Reduce and Reuse in AAPS

Is reusable dishware a feasible solution for waste in Ann Arbor Public Schools?


Coert Ambrosino

Members of the Freeman Environmental Youth council pictured with their adult liason, Coert Ambrosino. The council is made up of high school students from four out of five Ann Arbor high schools.

On Feb. 1st, the Freeman Environmental Youth Council , made up of students motivated to promote sustainability and advocate for environmental education, met with Emile Lauzanna, the Executive Director of Environmental Sustainability, to discuss the feasibility of introducing reusable dishware to AAPS cafeterias.

Possible obstacles anticipated by the Freeman Environmental Youth Council included short lunch periods and students at some high schools eating lunch outside of the cafeteria.

“It’s a very structural situation that we’ve developed in the United States,” Lauzanna said. “School lunch is federally funded, highly regulated—it’s just got all of these parameters around it that [causes it to be] locked in place.”

The discussion included further obstacles, including square footage in kitchens across the district.

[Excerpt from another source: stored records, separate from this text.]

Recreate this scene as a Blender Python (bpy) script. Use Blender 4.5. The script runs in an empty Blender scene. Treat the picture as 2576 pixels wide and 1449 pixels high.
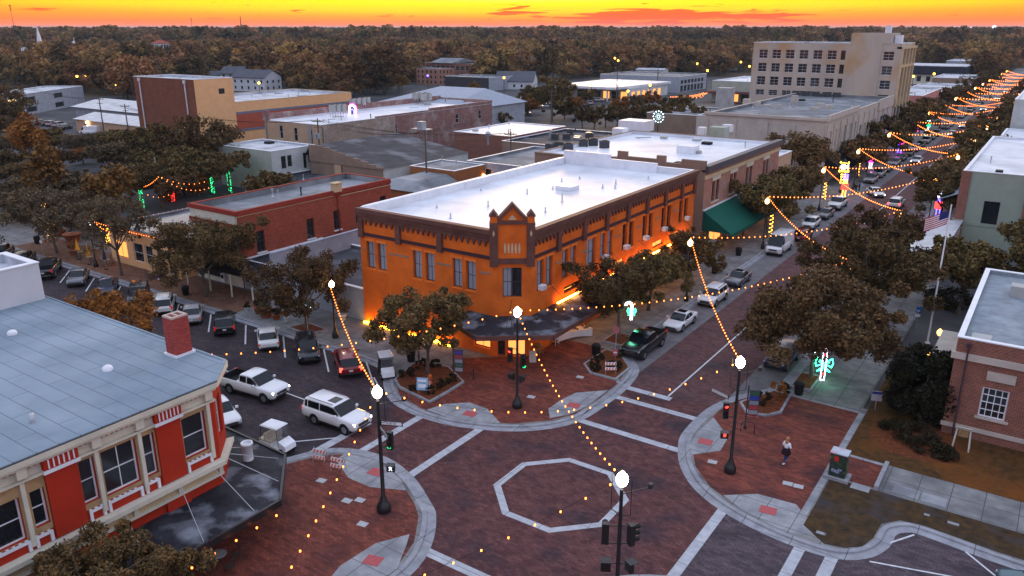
import bpy, bmesh, math, random
import numpy as np
from mathutils import Vector, Matrix
random.seed(7); np.random.seed(7)
SC = bpy.context.scene
COL = SC.collection
R = math.radians
# ------------------------------------------------------------------ camera
CAMH = 27.5; YAW = R(34.45); PITCH = math.atan(652.5/2000)
cd = bpy.data.cameras.new('camera'); cam = bpy.data.objects.new('camera', cd); COL.objects.link(cam)
cam.location = (0, 0, CAMH); cam.rotation_euler = (R(90)-PITCH, 0, YAW)
cd.sensor_width = 36; cd.lens = 36*2000/2576; cd.clip_start = 0.5; cd.clip_end = 40000
SC.camera = cam
# ------------------------------------------------------------------ exposure
SC.view_settings.view_transform = 'Standard'; SC.view_settings.look = 'None'
SC.view_settings.exposure = 0.12; SC.view_settings.gamma = 1
# ------------------------------------------------------------------ world: dusk sky, low orange band, pale blue dome
w = bpy.data.worlds.new('World'); SC.world = w; w.use_nodes = True
nt = w.node_tree; N = nt.nodes; L = nt.links; N.clear()
def nd(t, **k):
    n = N.new(t)
    for a, b in k.items(): setattr(n, a, b)
    return n
def mth(op, a, b=None, c=None):
    n = N.new('ShaderNodeMath'); n.operation = op
    for i, x in enumerate((a, b, c)):
        if x is None: continue
        if isinstance(x, (int, float)): n.inputs[i].default_value = x
        else: L.new(x, n.inputs[i])
    return n.outputs[0]
def ramp(fac, stops, interp='LINEAR'):
    n = N.new('ShaderNodeValToRGB'); n.color_ramp.interpolation = interp
    e = n.color_ramp.elements
    while len(e) < len(stops): e.new(0.5)
    for i, (p, c) in enumerate(stops): e[i].position = p; e[i].color = (c[0], c[1], c[2], 1)
    if fac is not None: L.new(fac, n.inputs[0])
    return n.outputs[0]
def lin(r, g, b, k=1.0):
    f = lambda c: ((c/255+0.055)/1.055)**2.4 if c > 10 else c/255/12.92
    return (f(r)*k, f(g)*k, f(b)*k)
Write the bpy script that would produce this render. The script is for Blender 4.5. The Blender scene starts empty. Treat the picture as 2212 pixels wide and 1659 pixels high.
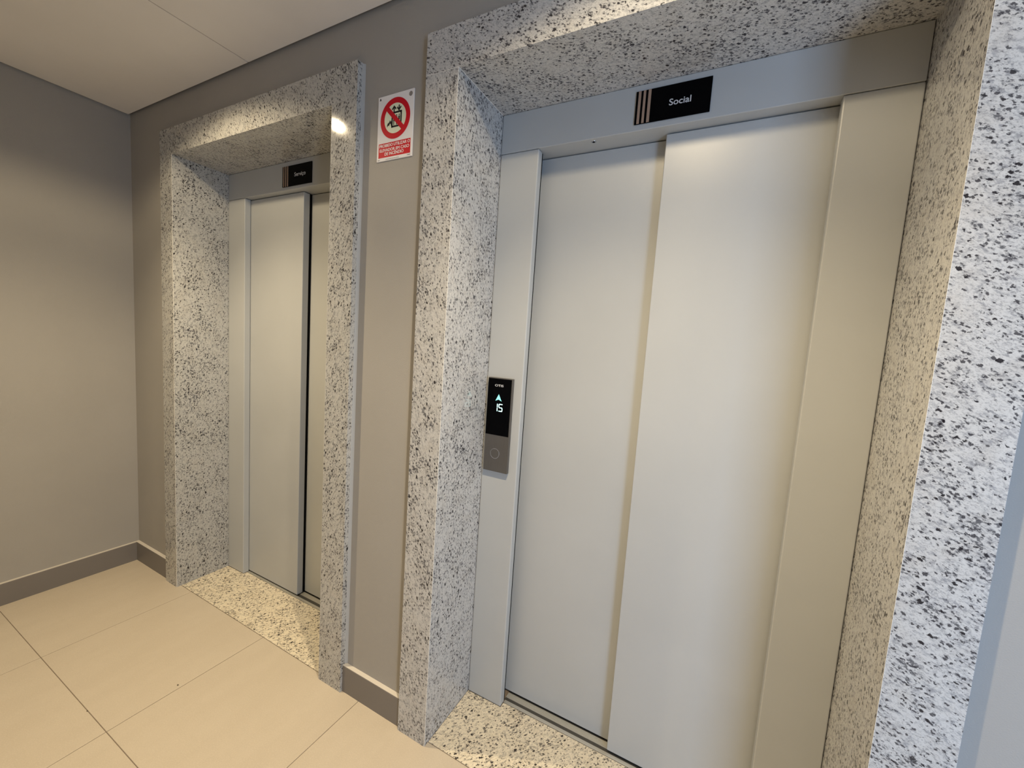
import bpy, bmesh, math, random
from mathutils import Vector, Matrix
S = bpy.context.scene
C = S.collection
random.seed(7)

# ------------------------------------------------------------------ camera
FPX = 880.84                      # focal length in pixels of the 2212 px wide frame
cam_d = bpy.data.cameras.new('camera')
cam_d.sensor_width = 36.0
cam_d.lens = 36.0 * FPX / 2212.0
cam_d.clip_start = 0.01
cam = bpy.data.objects.new('camera', cam_d)
C.objects.link(cam)
RX, ROLL, RZ = 1.4755, 0.0671, 0.4744
cam.matrix_world = (Matrix.Translation((2.8526, -1.0323, 1.3544)) @ Matrix.Rotation(RZ, 4, 'Z')
                    @ Matrix.Rotation(RX, 4, 'X') @ Matrix.Rotation(ROLL, 4, 'Z'))
S.camera = cam

# ------------------------------------------------------------------ world, light, exposure
S.view_settings.view_transform = 'Standard'
S.view_settings.look = 'None'
S.view_settings.gamma = 1.0
S.view_settings.use_curve_mapping = False
S.view_settings.exposure = 0.0
w = bpy.data.worlds.new('world'); S.world = w; w.use_nodes = True
wbg = w.node_tree.nodes['Background']
wbg.inputs[0].default_value = (0.62, 0.78, 1.0, 1); wbg.inputs[1].default_value = 0.2

LAMP_COL = (1.0, 0.815, 0.535)
LAMPS_W = ((112, 1.0, 121.0), (147, .30, 18.0))   # each downlight: lens beam and wide spill (full cone in degrees, blend, watts)
LAMPS = [(1.0, -0.505), (2.645, -0.515)]
DAY_COL = (0.47, 0.67, 1.0)
DAY_W = 49.0
ROOM_X, ROOM_Y, HC = 5.0, -1.70, 2.400
WIN = (4.12, 4.90, 0.20, 1.75)     # window opening in the front wall, behind and right of the camera: x0, x1, z0, z1
ld = bpy.data.lights.new('daylight', 'AREA'); ld.shape = 'RECTANGLE'
ld.size = WIN[1] - WIN[0]; ld.size_y = WIN[3] - WIN[2]
ld.energy = DAY_W; ld.color = DAY_COL
lo = bpy.data.objects.new('daylight', ld); C.objects.link(lo)
lo.matrix_world = Matrix.Translation(((WIN[0] + WIN[1]) / 2, ROOM_Y - 0.03, (WIN[2] + WIN[3]) / 2)) @ Matrix.Rotation(math.pi / 2, 4, 'X')

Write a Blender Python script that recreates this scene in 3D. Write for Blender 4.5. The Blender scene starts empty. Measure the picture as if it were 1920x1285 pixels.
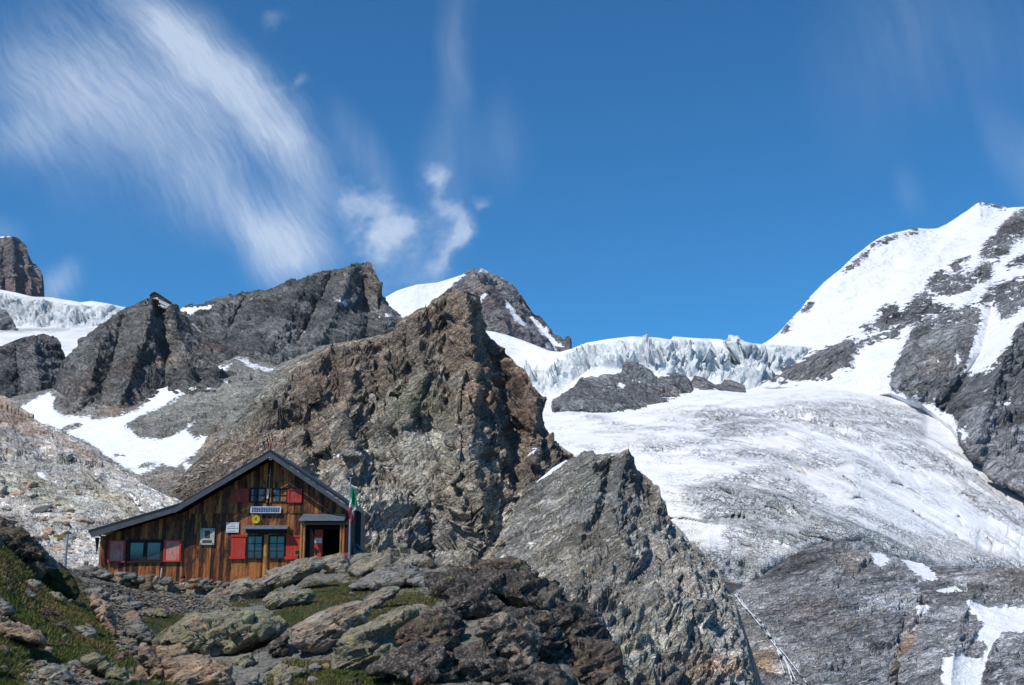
import bpy, bmesh, math, random, time
import numpy as np
from mathutils import Vector, Matrix, Euler
T0 = time.time()
random.seed(7); RNG = np.random.default_rng(7)
SC = bpy.context.scene; COL = SC.collection
F = 2133.3; PITCH = math.radians(12.0); CAMZ = 1.6
SP, CP = math.sin(PITCH), math.cos(PITCH)
SUN_EL, SUN_AZ = 50.0, -136.0     # azimuth of the direction TO the sun, clockwise from +Y (negative = left)
# ---------------------------------------------------------------- camera geometry
def P(px, py, d):
    """world point seen at photo pixel (px,py) whose forward distance (world Y) is d"""
    cx = (np.asarray(px, float)-960)/F; cy = (642.5-np.asarray(py, float))/F
    t = d/(CP-cy*SP)
    return np.stack([cx*t, np.asarray(d, float)+0*t, CAMZ+(SP+cy*CP)*t], -1)
def proj(p):
    x, y, z = p[..., 0], p[..., 1], p[..., 2]-CAMZ
    f = y*CP+z*SP; u = -y*SP+z*CP
    return 960+F*x/f, 642.5-F*u/f
# ---------------------------------------------------------------- noise
def _h(ix, iy, iz, s):
    h = ix.astype(np.uint32)*np.uint32(374761393)+iy.astype(np.uint32)*np.uint32(668265263)+iz.astype(np.uint32)*np.uint32(2246822519)+np.uint32((s*3266489917) & 0xffffffff)
    h = (h ^ (h >> np.uint32(15)))*np.uint32(2246822519)
    h = (h ^ (h >> np.uint32(13)))*np.uint32(3266489917)
    return h ^ (h >> np.uint32(16))
def _f(h): return h.astype(np.float64)*(1/4294967296.0)
def vnoise(p, s=0):
    q = np.floor(p); f = p-q; q = q.astype(np.int64); f = f*f*f*(f*(f*6-15)+10)
    r = 0
    for a in (0, 1):
        wx = f[..., 0] if a else 1-f[..., 0]
        for b in (0, 1):
            wy = f[..., 1] if b else 1-f[..., 1]
            for c in (0, 1):
                wz = f[..., 2] if c else 1-f[..., 2]
                r = r+wx*wy*wz*_f(_h(q[..., 0]+a, q[..., 1]+b, q[..., 2]+c, s))
    return r*2-1
ROT = np.array(Euler((0.7, 0.5, 0.9)).to_matrix())
def fbm(p, octv=5, s=0, gain=0.5, ridged=False):
    a = 1; r = 0; n = 0
    for o in range(octv):
        v = vnoise(p, s+o*17)
        if ridged: v = 1-2*np.abs(v)
        r = r+a*v; n += a; a *= gain; p = (p@ROT)*2.03+3.1
    return r/n
def facet(p, s=0, tilt=1.0):
    """every random cell is a tilted plane: chipped, blocky rock"""
    b = np.floor(p-0.5).astype(np.int64)
    best = np.full(p.shape[:-1], 9.0); out = np.zeros(p.shape[:-1])
    for a in (0, 1):
        for c in (0, 1):
            for e in (0, 1):
                i, j, k = b[..., 0]+a, b[..., 1]+c, b[..., 2]+e
                h1, h2, h3 = _h(i, j, k, s), _h(i, j, k, s+1), _h(i, j, k, s+2)
                h4 = _h(i, j, k, s+3)
                dx = p[..., 0]-i-0.1-0.8*_f(h1); dy = p[..., 1]-j-0.1-0.8*_f(h2); dz = p[..., 2]-k-0.1-0.8*_f(h3)
                d = dx*dx+dy*dy+dz*dz
                g = (_f(h4)-0.5)+tilt*((_f(h1 ^ h4)-.5)*dx+(_f(h2 ^ h4)-.5)*dy+(_f(h3 ^ h4)-.5)*dz)*2
                m = d < best; best = np.where(m, d, best); out = np.where(m, g, out)
    return out
def frame(dip, strike=0, k=(1, 1, 1)):
    """anisotropic coordinates: beds dipping `dip` degrees in the picture plane, turned by `strike`; k squeezes along x', y', z'"""
    m = np.array(Euler((0, math.radians(dip), math.radians(strike))).to_matrix())
    return m*np.array(k)
def sstep(a, b, x):
    t = np.clip((x-a)/(b-a), 0, 1); return t*t*(3-2*t)
def sdf(px, py, poly):
    """signed distance in photo pixels, positive inside"""
    best = np.full(px.shape, 1e9); ins = np.zeros(px.shape, bool); n = len(poly)
    for i in range(n):
        x0, y0 = poly[i]; x1, y1 = poly[(i+1) % n]
        ex, ey = x1-x0, y1-y0; wx, wy = px-x0, py-y0
        t = np.clip((wx*ex+wy*ey)/(ex*ex+ey*ey+1e-9), 0, 1)
        best = np.minimum(best, (wx-ex*t)**2+(wy-ey*t)**2)
        if y0 != y1:
            c = (py >= min(y0, y1)) & (py < max(y0, y1)) & (px < x0+(py-y0)*ex/(y1-y0))
            ins ^= c
    return np.where(ins, 1, -1)*np.sqrt(best)
def ldist(px, py, line):
    best = np.full(px.shape, 1e9)
    for (x0, y0), (x1, y1) in zip(line[:-1], line[1:]):
        ex, ey = x1-x0, y1-y0; wx, wy = px-x0, py-y0
        t = np.clip((wx*ex+wy*ey)/(ex*ex+ey*ey+1e-9), 0, 1)
        best = np.minimum(best, (wx-ex*t)**2+(wy-ey*t)**2)
    return np.sqrt(best)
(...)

In several schools, the kitchens simply don’t have space for the commercial-grade dishwashers and storage of dishware that would be essential–even if all other kitchen equipment was gutted.

This concern progressed to the most hindering obstacle: money. Retrofitting AAPS kitchens with the correct equipment would incur a huge upfront expense, requiring expensive equipment and even more expensive renovations and in some cases, building expansions. Operational costs would be equally immense, as new staff would need to be employed at every school to account for the hundreds of dishes that would need to be sanitized each day. Lauzanna estimates that these employment costs could accumulate to over two million dollars annually—even at the minimum living wage.

Ultimately, reusable dishware isn’t yet an economic possibility for AAPS, which operates with approximately $9,000 per student per year; Greenhills, a private school that implements reusable dishware, has approximately $30,000 per student per year.

Just because reusable dishware will have to be revisited further down the road doesn’t mean that AAPS isn’t hard at work to improve their sustainability practices. Lauzanna shares that the sustainability branch of AAPS is currently focusing their efforts on working to refine the recycling process and ensure clean and high quality recycling makes it to the city’s recycling facility without producing any excess waste, as well as experimenting with introducing composting to AAPS. In the coming school year, Lauzanna will be aiding in the direction of a composting pilot program at three AAPS elementary schools.